Kierowcy o oponach deszczowych Pirelli

Podczas piątkowych testów w Barcelonie kierowcy po raz pierwszy jeździli na mokrym torze. Tym samym mogli przetestować zachowanie opon Pirelli w takich warunkach. Kierowcy przyznali, że byli zaskoczeni.

Po testach w Jerez kierowcy obawiali się o miękką mieszankę, ponieważ ta bardzo szybko ulegała degradacji. Tor Catalunya rano był mokry i trzeba było założyć opony przejściowe. Kierowcy byli pozytywnie zaskoczeni wytrzymałością. - Ważne było, żeby wykorzystać tą sytuację i przejechać kilka okrążeń na oponach przejściowych. Szczerze mówiąc, to jestem zaskoczony ich wytrzymałością - powiedział Jaime Alguersuari.

- Tor nie był całkowicie mokry, ale dosyć wilgotny i przesychający w niektórych miejscach. Ogólnie byliśmy dosyć szybcy i przez kilka okrążeń utrzymywaliśmy równe tempo na poziomie 1:40. Opony praktycznie w ogóle się nie zniszczyły - dodał.

Słowa Hiszpana potwierdził Kamui Kobayashi z Saubera. Według Japończyka w porównaniu do opon Bridgestone, to przejściówki Pirelli zachowują się dobrze, ale brakuje im jeszcze lepszej przyczepności. - Bardzo trudno ocenić moment, kiedy należy zmienić opony deszczowe na zwykłe.

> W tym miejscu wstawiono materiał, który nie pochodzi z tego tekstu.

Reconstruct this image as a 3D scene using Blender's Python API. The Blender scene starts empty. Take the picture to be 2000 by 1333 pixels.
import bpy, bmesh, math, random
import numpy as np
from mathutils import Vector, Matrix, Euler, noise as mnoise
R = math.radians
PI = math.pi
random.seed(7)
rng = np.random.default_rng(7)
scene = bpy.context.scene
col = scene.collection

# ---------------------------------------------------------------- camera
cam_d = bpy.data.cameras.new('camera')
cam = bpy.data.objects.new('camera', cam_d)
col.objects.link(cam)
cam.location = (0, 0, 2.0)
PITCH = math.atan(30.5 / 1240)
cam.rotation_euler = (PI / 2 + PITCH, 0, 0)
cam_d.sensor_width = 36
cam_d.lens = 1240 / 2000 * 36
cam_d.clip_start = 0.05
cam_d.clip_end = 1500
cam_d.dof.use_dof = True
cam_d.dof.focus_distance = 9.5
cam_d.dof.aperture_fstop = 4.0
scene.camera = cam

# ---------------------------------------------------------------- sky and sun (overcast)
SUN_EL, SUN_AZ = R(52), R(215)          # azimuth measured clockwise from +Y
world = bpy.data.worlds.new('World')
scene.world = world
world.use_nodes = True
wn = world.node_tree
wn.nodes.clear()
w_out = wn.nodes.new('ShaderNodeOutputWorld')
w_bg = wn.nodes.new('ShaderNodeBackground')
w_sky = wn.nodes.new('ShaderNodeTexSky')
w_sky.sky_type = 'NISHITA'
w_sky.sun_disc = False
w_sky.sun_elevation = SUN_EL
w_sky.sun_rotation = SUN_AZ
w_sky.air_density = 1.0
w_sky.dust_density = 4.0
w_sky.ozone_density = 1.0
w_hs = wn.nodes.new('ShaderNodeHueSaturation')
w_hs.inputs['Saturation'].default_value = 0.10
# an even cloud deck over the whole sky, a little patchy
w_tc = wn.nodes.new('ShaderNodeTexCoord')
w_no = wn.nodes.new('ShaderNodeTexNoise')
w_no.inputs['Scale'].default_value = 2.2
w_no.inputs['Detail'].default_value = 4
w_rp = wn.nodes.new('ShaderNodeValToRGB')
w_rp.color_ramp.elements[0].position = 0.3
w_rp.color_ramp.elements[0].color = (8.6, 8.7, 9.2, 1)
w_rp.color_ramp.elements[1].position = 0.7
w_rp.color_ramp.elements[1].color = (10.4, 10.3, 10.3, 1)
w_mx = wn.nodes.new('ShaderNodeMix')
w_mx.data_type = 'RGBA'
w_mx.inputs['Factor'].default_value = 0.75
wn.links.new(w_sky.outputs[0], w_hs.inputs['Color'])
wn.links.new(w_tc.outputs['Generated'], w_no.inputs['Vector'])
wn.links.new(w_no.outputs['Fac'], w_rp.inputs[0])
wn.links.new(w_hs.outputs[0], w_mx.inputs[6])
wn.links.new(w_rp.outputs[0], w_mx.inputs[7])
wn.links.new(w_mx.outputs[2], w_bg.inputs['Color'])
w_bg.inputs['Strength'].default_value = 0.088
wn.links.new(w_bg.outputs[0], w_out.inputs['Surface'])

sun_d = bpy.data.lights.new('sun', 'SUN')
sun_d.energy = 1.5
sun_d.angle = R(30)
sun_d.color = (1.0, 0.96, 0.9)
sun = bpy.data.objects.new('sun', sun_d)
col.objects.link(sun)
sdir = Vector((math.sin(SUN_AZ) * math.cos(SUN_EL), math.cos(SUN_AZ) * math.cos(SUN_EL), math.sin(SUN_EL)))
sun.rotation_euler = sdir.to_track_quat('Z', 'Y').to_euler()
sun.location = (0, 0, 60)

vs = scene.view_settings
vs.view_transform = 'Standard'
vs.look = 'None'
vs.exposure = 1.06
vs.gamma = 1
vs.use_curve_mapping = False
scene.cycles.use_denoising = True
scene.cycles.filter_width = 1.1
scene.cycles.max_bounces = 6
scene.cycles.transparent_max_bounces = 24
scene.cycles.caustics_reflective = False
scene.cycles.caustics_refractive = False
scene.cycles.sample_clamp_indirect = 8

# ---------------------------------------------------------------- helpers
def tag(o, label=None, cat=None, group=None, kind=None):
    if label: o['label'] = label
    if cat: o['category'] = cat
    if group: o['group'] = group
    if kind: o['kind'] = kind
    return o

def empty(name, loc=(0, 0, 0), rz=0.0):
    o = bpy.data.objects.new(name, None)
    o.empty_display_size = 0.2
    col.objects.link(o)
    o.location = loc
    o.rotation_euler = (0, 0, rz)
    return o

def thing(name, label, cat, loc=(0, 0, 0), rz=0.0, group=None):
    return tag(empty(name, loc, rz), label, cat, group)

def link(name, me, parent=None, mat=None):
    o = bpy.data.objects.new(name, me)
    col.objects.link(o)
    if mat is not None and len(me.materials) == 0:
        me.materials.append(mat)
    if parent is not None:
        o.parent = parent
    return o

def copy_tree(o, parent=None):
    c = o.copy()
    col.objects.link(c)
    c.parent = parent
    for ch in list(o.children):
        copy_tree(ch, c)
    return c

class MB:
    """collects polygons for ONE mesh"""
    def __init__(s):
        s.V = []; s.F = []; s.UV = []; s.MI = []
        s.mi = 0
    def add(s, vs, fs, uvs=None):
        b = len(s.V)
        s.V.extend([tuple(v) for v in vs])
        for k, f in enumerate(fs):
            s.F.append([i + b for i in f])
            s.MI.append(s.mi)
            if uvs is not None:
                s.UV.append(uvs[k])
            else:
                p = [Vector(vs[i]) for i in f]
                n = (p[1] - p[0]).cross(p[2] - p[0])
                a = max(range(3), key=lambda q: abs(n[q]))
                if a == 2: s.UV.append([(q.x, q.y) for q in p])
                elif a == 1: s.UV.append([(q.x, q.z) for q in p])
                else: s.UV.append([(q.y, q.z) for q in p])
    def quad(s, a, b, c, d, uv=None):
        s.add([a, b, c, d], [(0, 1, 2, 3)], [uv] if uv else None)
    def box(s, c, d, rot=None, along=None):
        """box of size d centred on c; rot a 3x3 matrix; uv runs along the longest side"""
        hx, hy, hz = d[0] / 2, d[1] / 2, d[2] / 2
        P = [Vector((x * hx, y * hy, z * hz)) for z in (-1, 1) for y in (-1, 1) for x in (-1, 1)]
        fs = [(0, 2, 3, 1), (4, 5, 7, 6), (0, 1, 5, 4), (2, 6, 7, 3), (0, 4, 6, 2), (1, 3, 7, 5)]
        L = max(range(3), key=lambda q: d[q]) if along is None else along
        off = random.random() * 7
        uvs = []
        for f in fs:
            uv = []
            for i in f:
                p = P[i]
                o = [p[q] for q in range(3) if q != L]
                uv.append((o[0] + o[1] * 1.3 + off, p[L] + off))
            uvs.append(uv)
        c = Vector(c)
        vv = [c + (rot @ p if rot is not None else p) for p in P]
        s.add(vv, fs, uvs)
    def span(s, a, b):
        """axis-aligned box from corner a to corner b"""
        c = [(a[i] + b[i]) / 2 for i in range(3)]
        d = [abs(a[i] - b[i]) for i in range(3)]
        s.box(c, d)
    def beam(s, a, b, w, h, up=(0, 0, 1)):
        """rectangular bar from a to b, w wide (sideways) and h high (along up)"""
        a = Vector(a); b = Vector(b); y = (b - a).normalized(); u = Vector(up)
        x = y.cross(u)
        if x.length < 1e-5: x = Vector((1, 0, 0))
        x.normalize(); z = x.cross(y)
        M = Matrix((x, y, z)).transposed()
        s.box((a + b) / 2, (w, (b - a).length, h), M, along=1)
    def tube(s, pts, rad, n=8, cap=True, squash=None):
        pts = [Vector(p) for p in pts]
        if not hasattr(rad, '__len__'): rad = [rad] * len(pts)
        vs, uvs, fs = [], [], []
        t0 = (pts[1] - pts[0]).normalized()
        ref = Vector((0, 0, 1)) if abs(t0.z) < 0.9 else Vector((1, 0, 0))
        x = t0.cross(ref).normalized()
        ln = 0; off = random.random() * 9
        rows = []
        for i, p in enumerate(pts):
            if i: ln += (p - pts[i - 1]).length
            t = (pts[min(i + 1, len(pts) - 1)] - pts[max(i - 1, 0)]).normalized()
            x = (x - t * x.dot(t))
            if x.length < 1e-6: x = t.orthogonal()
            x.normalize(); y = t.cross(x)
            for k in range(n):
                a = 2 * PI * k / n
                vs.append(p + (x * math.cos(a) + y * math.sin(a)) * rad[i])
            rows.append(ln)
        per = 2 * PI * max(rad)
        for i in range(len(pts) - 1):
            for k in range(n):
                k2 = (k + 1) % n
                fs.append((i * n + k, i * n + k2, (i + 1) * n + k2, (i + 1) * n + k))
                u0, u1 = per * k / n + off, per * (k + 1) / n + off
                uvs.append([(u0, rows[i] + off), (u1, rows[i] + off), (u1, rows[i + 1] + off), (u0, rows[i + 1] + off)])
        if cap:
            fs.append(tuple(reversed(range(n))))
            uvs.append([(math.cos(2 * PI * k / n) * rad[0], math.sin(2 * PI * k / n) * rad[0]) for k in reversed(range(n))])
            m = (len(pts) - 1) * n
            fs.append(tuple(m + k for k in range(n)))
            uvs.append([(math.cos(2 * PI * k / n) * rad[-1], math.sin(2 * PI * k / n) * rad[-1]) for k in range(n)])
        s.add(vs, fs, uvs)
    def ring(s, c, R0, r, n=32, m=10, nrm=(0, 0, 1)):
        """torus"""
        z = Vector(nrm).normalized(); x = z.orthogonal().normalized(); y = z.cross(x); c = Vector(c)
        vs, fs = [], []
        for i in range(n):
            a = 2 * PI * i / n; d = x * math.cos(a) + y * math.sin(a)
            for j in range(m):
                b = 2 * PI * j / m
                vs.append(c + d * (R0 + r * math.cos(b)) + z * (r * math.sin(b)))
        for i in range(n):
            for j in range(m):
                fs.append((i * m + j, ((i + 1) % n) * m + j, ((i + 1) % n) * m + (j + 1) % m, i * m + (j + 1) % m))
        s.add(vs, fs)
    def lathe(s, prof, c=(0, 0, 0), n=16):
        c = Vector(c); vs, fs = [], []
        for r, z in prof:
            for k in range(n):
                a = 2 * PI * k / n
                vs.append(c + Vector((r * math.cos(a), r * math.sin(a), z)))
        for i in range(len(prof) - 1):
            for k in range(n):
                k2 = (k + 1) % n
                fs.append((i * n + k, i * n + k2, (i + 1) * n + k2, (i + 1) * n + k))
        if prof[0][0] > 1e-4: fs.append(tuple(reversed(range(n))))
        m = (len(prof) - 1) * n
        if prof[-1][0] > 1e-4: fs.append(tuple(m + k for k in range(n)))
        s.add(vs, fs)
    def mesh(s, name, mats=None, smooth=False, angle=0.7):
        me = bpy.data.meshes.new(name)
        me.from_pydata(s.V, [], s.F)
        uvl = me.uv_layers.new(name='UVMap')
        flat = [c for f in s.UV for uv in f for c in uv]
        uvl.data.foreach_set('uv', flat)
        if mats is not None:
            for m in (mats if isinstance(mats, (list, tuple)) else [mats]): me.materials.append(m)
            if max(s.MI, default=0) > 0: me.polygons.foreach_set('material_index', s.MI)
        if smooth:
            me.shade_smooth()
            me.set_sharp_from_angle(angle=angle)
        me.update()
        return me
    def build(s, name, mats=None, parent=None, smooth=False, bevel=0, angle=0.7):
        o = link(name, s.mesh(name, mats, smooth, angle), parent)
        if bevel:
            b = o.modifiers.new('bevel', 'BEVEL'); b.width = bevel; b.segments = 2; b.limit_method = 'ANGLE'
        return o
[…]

Zgodził się z tym Alguersuari, który starał znaleźć się punkt przejścia z opon przejściowych na suchą nawierzchnię. Przyznał, że zrobili to za wcześnie. - Jeździliśmy na slickach w mokrych warunkach i opony nie sprawdziły się. Musieliśmy wrócić do garażu i poczekać na lepszą pogodę - zakończył Hiszpan.